We Ditched the Whole Scene

Shannon, my sister, turns the big “22” tomorrow, so we decided to have a party with a few friends last night. The Friday night before Shannon’s birthday also happened to be the Friday night of Halloween, and since two cars in the driveway and having all your outside lights on don’t exactly discourage trick-or-treaters, Shannon and I were a bit more popular than expected.

At 6:30pm, half an hour before the party started, the doorbell rang. Shannon peered out of the peephole we have in our front door.

“Just trick-or-treaters,” she said, and went back to preparing the final things for the party. The knocking and ringing of the doorbell continued, so Shannon and I took turns stationing ourselves at the peephole. After some incessant knocking and “trick-or-treat” calling, I stared out at three elementary-aged boys.

“I bet there are people in there!” yelled one of the boys. “I bet they’re looking through THIS!”

He thrust his pointer finger up to my eyeball, and I gasped and jumped back from the door. Nothing like being called out by a third-grader behind your own peephole!

When the clock finally approached 7, we realized we might have a hard time distinguishing our true guests, since we had told them to come in costume, too. At 6:52 the doorbell rang and Shannon went to her station at the peephole.

“Is that a real person yet?” I called.

“I’m trying to tell,” Shannon paused as she looked out at Rosie the Riveter. A few naturally curly wisps were sticking out of Rosie’s headband. “Oh yes, it’s Brittney!”

We let Rosie in, who was followed soon by the Joker’s girlfriend, a woman from the 1800s, and Cleopatra, all whom we screened as our “real people,” leaving a dragon, ninja, and clown high and dry on our front porch.

The knocking and doorbell-ringing continued for quite some time, and since we knew two more girls were coming late, we made sure to check the peephole. Shannon became our official announcer. After we heard a knock, she’d go to the peephole and give us a play-by-play:

“We’ve got a piece of bacon, folks. About four feet tall, and he looks kind of cold out there. He’s advancing toward the doorbell and” (the doorbell rings) “he rings it! He waits a minute, then turns around. I think his mom is calling him from the street. He lifts his hand to knock again, but… he doesn’t! He retreats back down the steps. You gotta feel sorry for the little sizzler!”

This kept us highly entertained for quite a while.

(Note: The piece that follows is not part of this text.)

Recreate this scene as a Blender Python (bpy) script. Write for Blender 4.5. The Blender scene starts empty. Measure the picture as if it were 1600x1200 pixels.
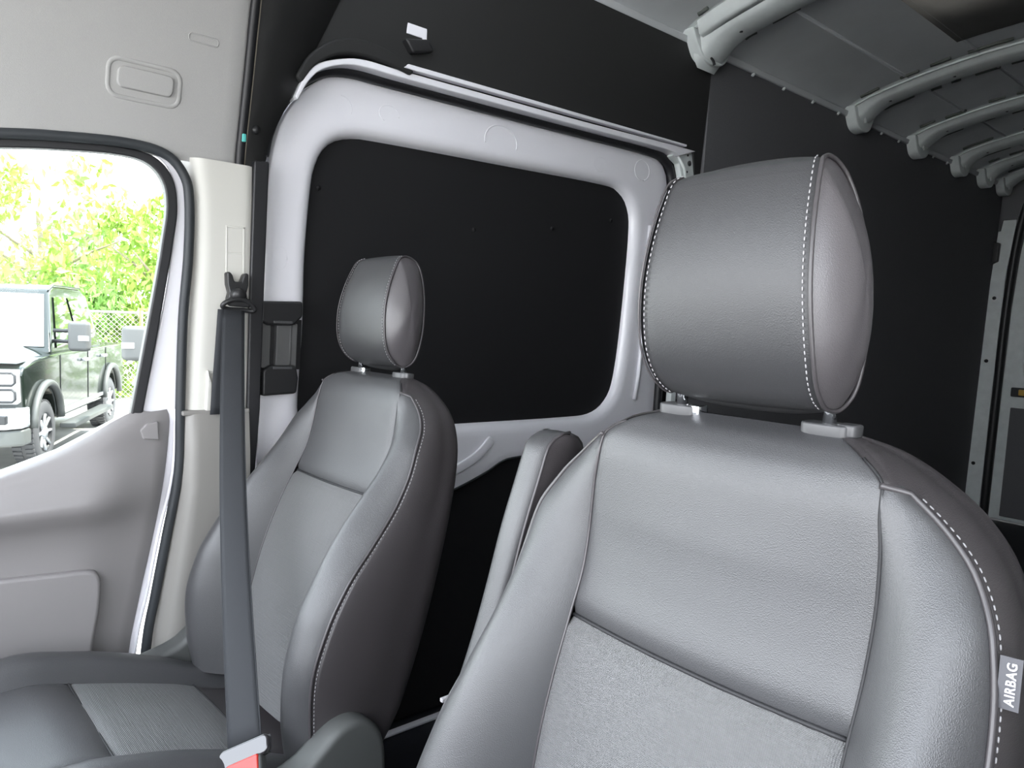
import bpy, bmesh, math, random
from math import sin, cos, pi, radians, sqrt, exp
from mathutils import Vector, Matrix, Euler

random.seed(7)
S = bpy.context.scene
COL = S.collection

# ------------------------------------------------------------------ camera
cd = bpy.data.cameras.new('camera')
cam = bpy.data.objects.new('camera', cd)
COL.objects.link(cam)
cd.sensor_width = 36.0
cd.lens = 36.0 * 1117.0 / 1600.0
cd.clip_start = 0.02
cd.clip_end = 300
rx = Vector((0.63650, 0.77027, 0.03934)).normalized()          # camera right
ry = Vector((-0.08916, 0.02282, 0.99576))                      # camera up
ry = (ry - rx * ry.dot(rx)).normalized()
rz = rx.cross(ry)                                              # backwards
cam.matrix_world = Matrix(((rx.x, ry.x, rz.x, 0.856), (rx.y, ry.y, rz.y, 0.0), (rx.z, ry.z, rz.z, 1.12), (0, 0, 0, 1)))
S.camera = cam

# ------------------------------------------------------------------ world, sun, exposure
w = bpy.data.worlds.new('world')
S.world = w
w.use_nodes = True
nt = w.node_tree
bg = nt.nodes['Background']
tc = nt.nodes.new('ShaderNodeTexCoord')
sep = nt.nodes.new('ShaderNodeSeparateXYZ')
cr = nt.nodes.new('ShaderNodeValToRGB')
nt.links.new(tc.outputs['Generated'], sep.inputs[0])
nt.links.new(sep.outputs['Z'], cr.inputs[0])
nt.links.new(cr.outputs[0], bg.inputs[0])
cr.color_ramp.elements[0].position = 0.0
cr.color_ramp.elements[0].color = (0.95, 0.97, 1.0, 1)
cr.color_ramp.elements[1].position = 0.9
cr.color_ramp.elements[1].color = (0.78, 0.87, 1.0, 1)
bg.inputs[1].default_value = 6.5
sd = bpy.data.lights.new('sun', 'SUN')
sd.energy = 13.0
sd.angle = radians(2.0)
sd.color = (1.0, 0.95, 0.86)
sun = bpy.data.objects.new('sun', sd)
COL.objects.link(sun)
sun.rotation_euler = Vector((0.25, 0.62, 1.0)).to_track_quat('Z', 'Y').to_euler()
S.view_settings.view_transform = 'Standard'
S.view_settings.look = 'None'
S.view_settings.gamma = 1
S.view_settings.exposure = 0.55
S.view_settings.use_curve_mapping = False


# ------------------------------------------------------------------ materials
def mat(name, col, rough=0.5, metal=0.0, spec=0.5, bump=None, coat=0.0, var=0.0, vscale=8.0, trans=0.0):
    m = bpy.data.materials.new(name)
    m.use_nodes = True
    n = m.node_tree.nodes
    l = m.node_tree.links
    b = n['Principled BSDF']
    b.inputs['Base Color'].default_value = (*col, 1)
    b.inputs['Roughness'].default_value = rough
    b.inputs['Metallic'].default_value = metal
    b.inputs['Specular IOR Level'].default_value = spec
    b.inputs['Coat Weight'].default_value = coat
    b.inputs['Transmission Weight'].default_value = trans
    tcn = n.new('ShaderNodeTexCoord')
    if var > 0:
        no = n.new('ShaderNodeTexNoise')
        no.inputs['Scale'].default_value = vscale
        no.inputs['Detail'].default_value = 4
        l.new(tcn.outputs['Object'], no.inputs['Vector'])
        mx = n.new('ShaderNodeMix')
        mx.data_type = 'RGBA'
        mx.inputs[6].default_value = (*[c * (1 - var) for c in col], 1)
        mx.inputs[7].default_value = (*[min(1, c * (1 + var)) for c in col], 1)
        l.new(no.outputs[0], mx.inputs[0])
        l.new(mx.outputs[2], b.inputs['Base Color'])
    if bump:
        kind, scale, strength, dist = bump
        bp = n.new('ShaderNodeBump')
        bp.inputs['Strength'].default_value = strength
        bp.inputs['Distance'].default_value = dist
        if kind == 'leather':
            t = n.new('ShaderNodeTexVoronoi')
            t.inputs['Scale'].default_value = scale
            l.new(tcn.outputs['Object'], t.inputs['Vector'])
            l.new(t.outputs['Distance'], bp.inputs['Height'])
        elif kind == 'noise':
            t = n.new('ShaderNodeTexNoise')
            t.inputs['Scale'].default_value = scale
            l.new(tcn.outputs['Object'], t.inputs['Vector'])
            l.new(t.outputs[0], bp.inputs['Height'])
        elif kind == 'weave':
            sx = n.new('ShaderNodeSeparateXYZ')
            l.new(tcn.outputs['Object'], sx.inputs[0])
            def wave(out, freq, amp):
                m1 = n.new('ShaderNodeMath'); m1.operation = 'MULTIPLY'; m1.inputs[1].default_value = freq
                l.new(out, m1.inputs[0])
                m2 = n.new('ShaderNodeMath'); m2.operation = 'SINE'
                l.new(m1.outputs[0], m2.inputs[0])
                m3 = n.new('ShaderNodeMath'); m3.operation = 'MULTIPLY'; m3.inputs[1].default_value = amp
                l.new(m2.outputs[0], m3.inputs[0])
                return m3.outputs[0]
            def add(a, c):
                m4 = n.new('ShaderNodeMath'); m4.operation = 'ADD'
                l.new(a, m4.inputs[0]); l.new(c, m4.inputs[1])
                return m4.outputs[0]
            yz = add(sx.outputs[1], sx.outputs[2])
            h = add(wave(sx.outputs[0], scale, 1.0), wave(yz, scale, 1.0))
            # sparse longer threads: stretched noise in both directions
            for sc in ((320, 12, 12), (12, 300, 300)):
                mp = n.new('ShaderNodeMapping')
                mp.inputs['Scale'].default_value = sc
                l.new(tcn.outputs['Object'], mp.inputs[0])
                nn = n.new('ShaderNodeTexNoise'); nn.inputs['Scale'].default_value = 1.0
                l.new(mp.outputs[0], nn.inputs['Vector'])
                mm = n.new('ShaderNodeMath'); mm.operation = 'MULTIPLY'; mm.inputs[1].default_value = 5.0
                l.new(nn.outputs[0], mm.inputs[0])
                h = add(h, mm.outputs[0])
            l.new(h, bp.inputs['Height'])
        l.new(bp.outputs[0], b.inputs['Normal'])
    return m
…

Once the clock reached 9 the trick-or-treating had pretty much wrapped up for the night… or so we thought. We were in the middle of playing “Guess Which Historical Figure Said the Famous Quote” (can you tell my sister wants to be a history teacher?) when a slow but definitive knock was heard. We still had one more guest coming, so Shannon went to the peephole.

“Is it Becky?” I called from the living room.

“I don’t know,” Shannon said slowly, “I don’t think Becky would wear that kind of makeup…”

I went to the door to give a second look. I peered out to see a smiling face looking freakily like Heath Ledger’s in The Dark Knight. Yikes!

“That is DEFINITELY not Becky!” I said, “And I am going to go and make sure our side door is locked!”

Becky soon arrived, and our historical group was completed with an Australian cowgirl (think Man From Snowy River). We all had a great time celebrating Shannon’s birthday with some history-themed games and TV shows, as well as a wild (I use that term lightly) dance party session to Taylor Swift’s “22.” While busting our moves, we even broke a picture frame, which is probably the most damaging thing that has ever occurred at our house during a birthday party. I guess that’s what happens when your parents are gone for the night!

I hope you all had a fun Halloween, and that your night was filled with more treats than tricks. As for us, as Taylor sings, “we ditched the whole scene!”